Contributing Editor Laura Pritchett is the author of Hell’s Bottom, Colorado, winner of the 2001 Milkweed National Fiction Prize and the 2002 PEN USA Award for Fiction. She is presently at work finishing her novel, Sky Bridge, and completing a book of essays about environmental issues and ranching in the West.

Richard Rodriguez is an editor at Pacific News Service and a contributing editor for Harper’s Magazine, U.S. News & World Report, and the Sunday “Opinion” section of the Los Angeles Times. He has published numerous articles in such publications as The New York Times, The Wall Street Journal, and The New Republic. He has also written three books: Brown (2002), Days of Obligation (1992), and Hunger of Memory (1982). Among his awards are a 1997 George Foster Peabody Award and a Frankel Medal from the National Endowment for the Humanities.

Reg Saner’s backpacking, back-country skiing, and canyoneering have furnished materials for such volumes as The Four-Cornered Falcon: Essays on the Interior West (1994). His Climbing into the Roots (1975) won the Walt Whitman Award in poetry, and So This is the Map (1981) was selected by Derek Walcott for the National Poetry Series. His latest book, Reaching Keet Seel: Ruin’s Echo & the Anasazi (1998), is his meditative response to ancient Pueblo terrain, dwellings, and culture.

James Tipton lives in Fruita, Colorado, where he keeps bees and writes poems. His most recent collection of poems, Letters from a Stranger, won the 1999 Colorado Book Award in Poetry. His poetry is also included in various anthologies and other works, most recently Aphrodite by Isabel Allende.
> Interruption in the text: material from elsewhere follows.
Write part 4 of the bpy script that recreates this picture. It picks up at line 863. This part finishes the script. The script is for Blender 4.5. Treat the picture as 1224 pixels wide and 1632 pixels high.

He is presently at work on a new collection, The Alphabet of Longing.

Todd Walker (1917-1998) worked as a leading advertising, industrial, and magazine photographer in Los Angeles from 1946 to 1970. He then left in favor of his personal artwork and teaching, principally at the University of Arizona in Tucson. His work is housed within more than 40 permanent collections nationally and internationally, including the Bibliotheque Nationale in Paris, Museum of Modern Art in New York, and the National Museum of Modern Art in Kyoto, Japan.